What is asked
Find each line in the following listing that has the string "WOODD", then state the count and nothing else.

Data supplied
-----
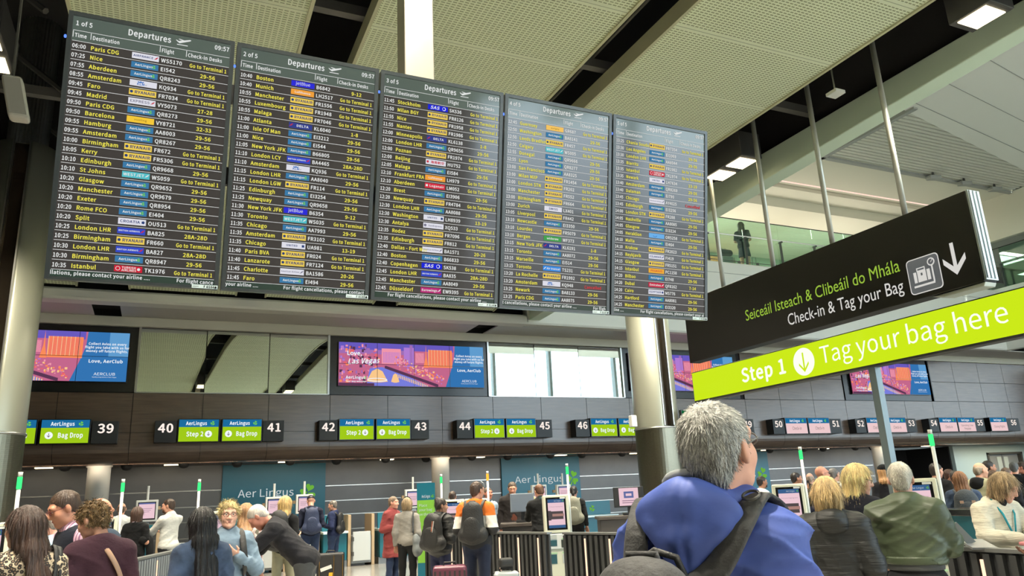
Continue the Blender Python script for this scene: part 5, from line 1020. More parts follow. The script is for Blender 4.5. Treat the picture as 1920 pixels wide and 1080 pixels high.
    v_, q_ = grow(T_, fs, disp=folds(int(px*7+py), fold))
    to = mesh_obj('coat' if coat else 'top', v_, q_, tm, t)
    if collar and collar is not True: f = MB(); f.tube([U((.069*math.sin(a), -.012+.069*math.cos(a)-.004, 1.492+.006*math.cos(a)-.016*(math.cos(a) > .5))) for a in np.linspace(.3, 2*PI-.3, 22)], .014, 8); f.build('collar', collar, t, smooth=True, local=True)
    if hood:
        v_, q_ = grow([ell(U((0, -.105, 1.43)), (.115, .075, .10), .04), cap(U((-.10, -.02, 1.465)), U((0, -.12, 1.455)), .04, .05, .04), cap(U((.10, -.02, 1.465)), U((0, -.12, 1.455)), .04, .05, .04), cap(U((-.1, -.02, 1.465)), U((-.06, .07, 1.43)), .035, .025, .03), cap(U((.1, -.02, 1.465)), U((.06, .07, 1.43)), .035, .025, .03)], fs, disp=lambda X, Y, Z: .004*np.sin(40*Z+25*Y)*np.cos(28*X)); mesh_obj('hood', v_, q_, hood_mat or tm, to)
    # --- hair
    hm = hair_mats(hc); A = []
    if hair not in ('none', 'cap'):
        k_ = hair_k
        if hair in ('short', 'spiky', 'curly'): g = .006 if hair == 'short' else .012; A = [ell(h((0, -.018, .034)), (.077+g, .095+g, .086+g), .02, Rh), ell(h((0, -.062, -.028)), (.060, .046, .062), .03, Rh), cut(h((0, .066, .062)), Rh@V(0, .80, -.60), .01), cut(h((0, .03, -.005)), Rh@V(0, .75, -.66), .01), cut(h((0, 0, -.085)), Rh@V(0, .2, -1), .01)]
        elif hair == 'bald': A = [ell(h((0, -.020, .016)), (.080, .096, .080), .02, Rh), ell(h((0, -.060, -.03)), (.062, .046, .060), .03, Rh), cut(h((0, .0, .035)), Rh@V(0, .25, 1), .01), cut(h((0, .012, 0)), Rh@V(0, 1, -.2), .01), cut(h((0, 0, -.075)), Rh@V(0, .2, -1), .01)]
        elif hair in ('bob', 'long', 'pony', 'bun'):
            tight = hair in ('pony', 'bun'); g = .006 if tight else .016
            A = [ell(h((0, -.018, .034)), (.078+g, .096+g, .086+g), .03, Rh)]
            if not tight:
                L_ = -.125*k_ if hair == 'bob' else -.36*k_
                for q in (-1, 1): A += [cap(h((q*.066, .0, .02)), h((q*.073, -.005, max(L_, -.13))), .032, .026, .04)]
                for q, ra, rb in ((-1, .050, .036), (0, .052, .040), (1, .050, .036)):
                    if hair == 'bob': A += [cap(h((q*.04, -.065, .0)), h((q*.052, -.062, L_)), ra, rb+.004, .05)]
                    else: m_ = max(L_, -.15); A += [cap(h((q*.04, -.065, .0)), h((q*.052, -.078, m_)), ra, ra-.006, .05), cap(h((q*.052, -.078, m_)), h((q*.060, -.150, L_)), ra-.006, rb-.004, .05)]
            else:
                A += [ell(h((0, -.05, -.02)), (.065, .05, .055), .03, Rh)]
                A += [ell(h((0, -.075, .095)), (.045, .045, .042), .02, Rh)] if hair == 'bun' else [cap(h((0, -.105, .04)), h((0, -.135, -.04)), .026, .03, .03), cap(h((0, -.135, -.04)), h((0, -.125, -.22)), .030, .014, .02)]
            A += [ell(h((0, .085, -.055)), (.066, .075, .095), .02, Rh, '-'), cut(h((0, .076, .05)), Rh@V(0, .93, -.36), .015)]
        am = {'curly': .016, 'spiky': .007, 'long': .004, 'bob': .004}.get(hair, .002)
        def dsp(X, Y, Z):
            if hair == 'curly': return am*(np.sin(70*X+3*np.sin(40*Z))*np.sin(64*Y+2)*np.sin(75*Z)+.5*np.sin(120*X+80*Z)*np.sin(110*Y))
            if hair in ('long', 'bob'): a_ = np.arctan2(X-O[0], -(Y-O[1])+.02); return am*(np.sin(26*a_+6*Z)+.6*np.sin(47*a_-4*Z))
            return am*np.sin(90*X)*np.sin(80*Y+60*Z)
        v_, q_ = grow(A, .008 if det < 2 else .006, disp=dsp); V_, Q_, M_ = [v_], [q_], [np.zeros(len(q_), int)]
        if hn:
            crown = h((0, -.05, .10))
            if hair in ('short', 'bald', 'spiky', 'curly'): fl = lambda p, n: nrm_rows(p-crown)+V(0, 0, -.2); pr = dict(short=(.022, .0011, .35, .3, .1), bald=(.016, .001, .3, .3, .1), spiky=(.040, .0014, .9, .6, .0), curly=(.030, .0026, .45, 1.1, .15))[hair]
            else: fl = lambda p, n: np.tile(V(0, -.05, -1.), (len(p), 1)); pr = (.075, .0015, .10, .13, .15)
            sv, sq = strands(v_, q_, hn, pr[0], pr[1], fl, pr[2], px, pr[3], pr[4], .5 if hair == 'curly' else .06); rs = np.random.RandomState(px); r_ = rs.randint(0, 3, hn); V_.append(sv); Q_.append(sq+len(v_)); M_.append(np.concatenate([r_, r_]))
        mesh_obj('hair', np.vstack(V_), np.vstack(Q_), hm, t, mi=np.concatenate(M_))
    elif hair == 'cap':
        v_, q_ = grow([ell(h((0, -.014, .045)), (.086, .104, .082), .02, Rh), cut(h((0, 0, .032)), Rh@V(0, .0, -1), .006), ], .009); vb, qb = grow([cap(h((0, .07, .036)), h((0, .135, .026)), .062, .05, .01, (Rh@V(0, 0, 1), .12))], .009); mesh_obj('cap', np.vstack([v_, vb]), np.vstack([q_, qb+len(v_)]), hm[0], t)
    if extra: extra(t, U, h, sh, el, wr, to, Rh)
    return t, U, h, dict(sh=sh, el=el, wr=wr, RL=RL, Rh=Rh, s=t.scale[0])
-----
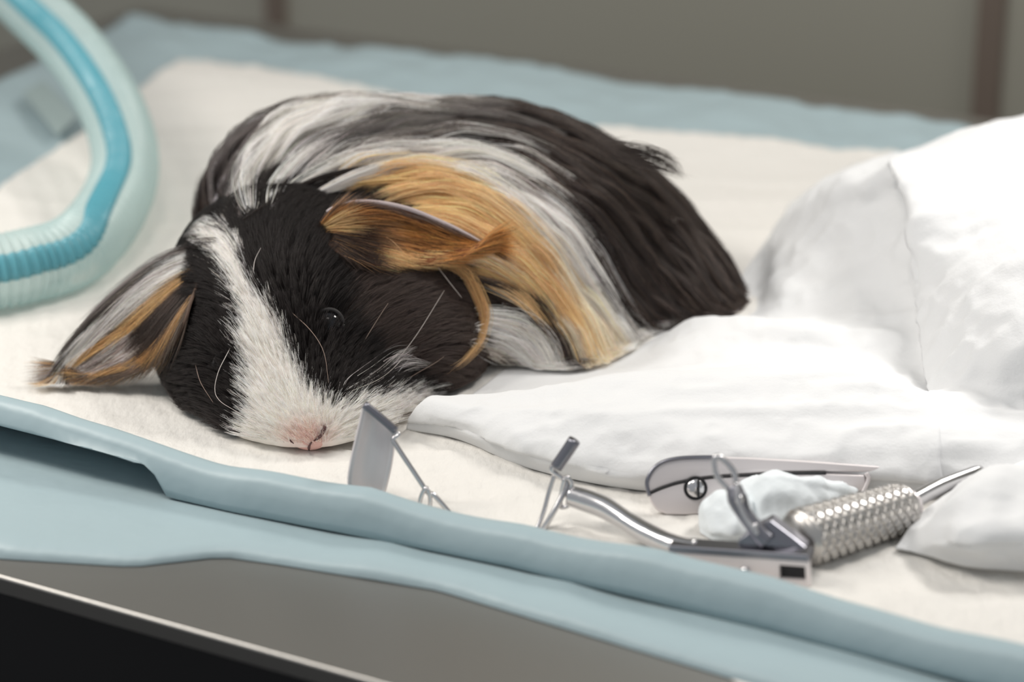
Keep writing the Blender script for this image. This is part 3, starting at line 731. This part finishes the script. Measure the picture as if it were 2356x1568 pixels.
-----
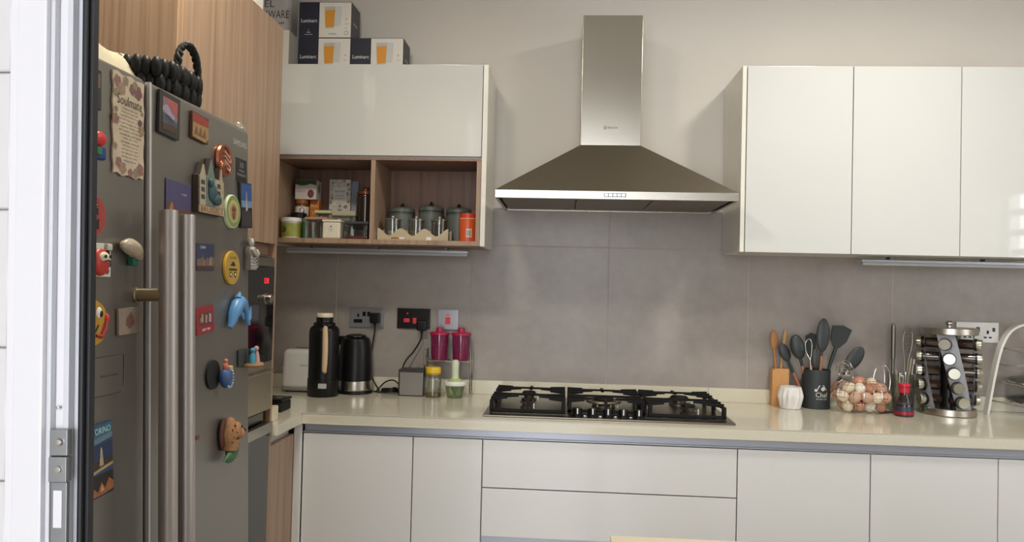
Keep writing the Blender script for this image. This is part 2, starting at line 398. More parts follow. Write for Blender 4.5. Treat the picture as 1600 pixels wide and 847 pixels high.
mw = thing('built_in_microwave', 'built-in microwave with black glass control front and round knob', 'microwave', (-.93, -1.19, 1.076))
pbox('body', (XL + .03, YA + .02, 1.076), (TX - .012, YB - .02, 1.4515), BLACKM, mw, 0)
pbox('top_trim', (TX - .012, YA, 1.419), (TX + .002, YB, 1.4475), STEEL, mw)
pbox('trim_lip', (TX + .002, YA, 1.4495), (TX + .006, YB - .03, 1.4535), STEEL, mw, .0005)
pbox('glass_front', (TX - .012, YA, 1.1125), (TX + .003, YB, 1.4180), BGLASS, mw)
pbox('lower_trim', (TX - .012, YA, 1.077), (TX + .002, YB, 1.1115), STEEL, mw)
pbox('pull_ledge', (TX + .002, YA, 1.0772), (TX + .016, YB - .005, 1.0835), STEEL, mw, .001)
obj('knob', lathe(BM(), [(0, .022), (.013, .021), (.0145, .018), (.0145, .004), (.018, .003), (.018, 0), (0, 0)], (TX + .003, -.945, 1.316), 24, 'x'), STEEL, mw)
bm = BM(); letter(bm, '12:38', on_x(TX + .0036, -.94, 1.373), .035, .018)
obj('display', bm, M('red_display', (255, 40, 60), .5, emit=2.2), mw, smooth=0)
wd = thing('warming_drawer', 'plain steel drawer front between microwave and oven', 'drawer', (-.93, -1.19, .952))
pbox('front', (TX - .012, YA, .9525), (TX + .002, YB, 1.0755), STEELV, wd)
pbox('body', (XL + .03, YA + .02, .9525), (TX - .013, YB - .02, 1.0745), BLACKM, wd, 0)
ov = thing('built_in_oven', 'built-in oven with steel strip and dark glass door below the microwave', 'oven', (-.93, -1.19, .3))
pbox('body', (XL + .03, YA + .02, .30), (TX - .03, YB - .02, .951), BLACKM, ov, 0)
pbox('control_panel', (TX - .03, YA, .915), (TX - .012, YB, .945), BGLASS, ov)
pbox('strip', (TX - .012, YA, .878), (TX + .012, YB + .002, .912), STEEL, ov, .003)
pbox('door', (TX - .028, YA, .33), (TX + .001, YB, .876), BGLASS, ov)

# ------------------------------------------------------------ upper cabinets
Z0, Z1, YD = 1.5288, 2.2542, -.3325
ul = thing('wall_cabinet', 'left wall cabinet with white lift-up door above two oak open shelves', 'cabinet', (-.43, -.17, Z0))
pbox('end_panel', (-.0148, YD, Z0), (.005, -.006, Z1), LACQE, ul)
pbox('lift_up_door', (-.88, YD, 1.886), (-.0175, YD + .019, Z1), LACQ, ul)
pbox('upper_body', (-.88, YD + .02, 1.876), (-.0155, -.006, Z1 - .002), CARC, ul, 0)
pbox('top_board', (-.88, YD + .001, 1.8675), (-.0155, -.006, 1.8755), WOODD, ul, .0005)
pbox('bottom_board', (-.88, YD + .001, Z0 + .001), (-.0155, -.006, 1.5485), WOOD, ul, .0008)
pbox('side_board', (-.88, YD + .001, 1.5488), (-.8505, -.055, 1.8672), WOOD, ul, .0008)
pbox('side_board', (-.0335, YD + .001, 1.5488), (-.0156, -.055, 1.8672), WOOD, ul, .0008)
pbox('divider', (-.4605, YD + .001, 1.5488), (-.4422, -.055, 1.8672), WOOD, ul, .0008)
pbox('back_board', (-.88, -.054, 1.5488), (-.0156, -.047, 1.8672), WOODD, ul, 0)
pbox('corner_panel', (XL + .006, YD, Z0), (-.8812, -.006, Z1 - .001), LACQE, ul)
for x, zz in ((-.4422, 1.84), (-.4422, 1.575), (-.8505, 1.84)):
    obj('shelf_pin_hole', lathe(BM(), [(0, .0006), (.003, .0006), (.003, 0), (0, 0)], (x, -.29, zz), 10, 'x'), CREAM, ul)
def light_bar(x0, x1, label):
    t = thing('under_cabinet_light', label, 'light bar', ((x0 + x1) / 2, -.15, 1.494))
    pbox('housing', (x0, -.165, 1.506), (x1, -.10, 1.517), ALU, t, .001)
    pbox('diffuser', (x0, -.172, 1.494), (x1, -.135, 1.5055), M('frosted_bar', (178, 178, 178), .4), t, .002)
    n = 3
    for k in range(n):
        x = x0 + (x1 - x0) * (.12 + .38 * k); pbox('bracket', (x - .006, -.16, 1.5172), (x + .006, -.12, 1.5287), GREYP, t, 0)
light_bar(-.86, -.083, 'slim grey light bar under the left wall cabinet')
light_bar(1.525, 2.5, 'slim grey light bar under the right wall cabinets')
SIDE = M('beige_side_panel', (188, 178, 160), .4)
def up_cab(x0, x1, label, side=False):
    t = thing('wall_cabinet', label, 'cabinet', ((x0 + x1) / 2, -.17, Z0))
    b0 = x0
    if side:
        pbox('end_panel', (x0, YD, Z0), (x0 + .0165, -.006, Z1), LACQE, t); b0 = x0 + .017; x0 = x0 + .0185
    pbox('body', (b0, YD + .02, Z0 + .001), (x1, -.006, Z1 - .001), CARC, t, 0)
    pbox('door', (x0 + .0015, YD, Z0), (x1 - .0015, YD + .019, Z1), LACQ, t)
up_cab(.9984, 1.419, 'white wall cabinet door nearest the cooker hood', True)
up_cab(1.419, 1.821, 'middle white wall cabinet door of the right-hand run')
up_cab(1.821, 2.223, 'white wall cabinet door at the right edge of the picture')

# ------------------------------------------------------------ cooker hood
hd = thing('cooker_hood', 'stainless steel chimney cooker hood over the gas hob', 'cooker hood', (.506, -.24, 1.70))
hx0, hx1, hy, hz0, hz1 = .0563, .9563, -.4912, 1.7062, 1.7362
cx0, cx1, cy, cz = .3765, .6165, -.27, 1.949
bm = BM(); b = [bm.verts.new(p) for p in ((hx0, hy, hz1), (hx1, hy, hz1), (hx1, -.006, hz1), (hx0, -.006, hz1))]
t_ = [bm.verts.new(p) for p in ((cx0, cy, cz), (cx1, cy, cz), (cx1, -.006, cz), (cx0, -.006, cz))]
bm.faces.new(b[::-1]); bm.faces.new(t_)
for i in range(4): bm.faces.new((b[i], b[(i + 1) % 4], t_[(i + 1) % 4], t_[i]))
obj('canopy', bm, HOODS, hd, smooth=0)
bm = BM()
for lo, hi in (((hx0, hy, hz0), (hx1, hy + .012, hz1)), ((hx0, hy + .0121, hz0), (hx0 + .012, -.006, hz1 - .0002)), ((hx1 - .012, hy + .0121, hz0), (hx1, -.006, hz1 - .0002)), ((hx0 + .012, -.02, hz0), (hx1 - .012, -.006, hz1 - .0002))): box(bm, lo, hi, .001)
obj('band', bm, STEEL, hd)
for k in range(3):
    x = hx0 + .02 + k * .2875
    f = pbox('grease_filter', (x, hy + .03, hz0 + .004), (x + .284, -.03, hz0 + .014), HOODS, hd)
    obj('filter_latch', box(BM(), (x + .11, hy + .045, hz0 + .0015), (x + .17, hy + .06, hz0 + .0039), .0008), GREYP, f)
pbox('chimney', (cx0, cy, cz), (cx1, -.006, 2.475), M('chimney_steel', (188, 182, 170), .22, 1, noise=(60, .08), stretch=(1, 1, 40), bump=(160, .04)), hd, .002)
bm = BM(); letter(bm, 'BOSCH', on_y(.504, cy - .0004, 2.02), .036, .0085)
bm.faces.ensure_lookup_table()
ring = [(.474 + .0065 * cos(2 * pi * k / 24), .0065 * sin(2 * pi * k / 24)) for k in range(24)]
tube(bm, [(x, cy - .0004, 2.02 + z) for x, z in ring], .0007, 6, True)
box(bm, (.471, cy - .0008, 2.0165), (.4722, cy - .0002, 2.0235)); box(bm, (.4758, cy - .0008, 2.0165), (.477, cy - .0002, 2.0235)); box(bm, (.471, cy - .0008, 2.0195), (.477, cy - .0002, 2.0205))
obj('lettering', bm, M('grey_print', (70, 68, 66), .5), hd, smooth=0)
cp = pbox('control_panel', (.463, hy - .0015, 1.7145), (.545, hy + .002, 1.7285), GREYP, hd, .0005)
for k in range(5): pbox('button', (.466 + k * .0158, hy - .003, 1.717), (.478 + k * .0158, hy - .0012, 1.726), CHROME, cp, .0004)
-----
Task response
2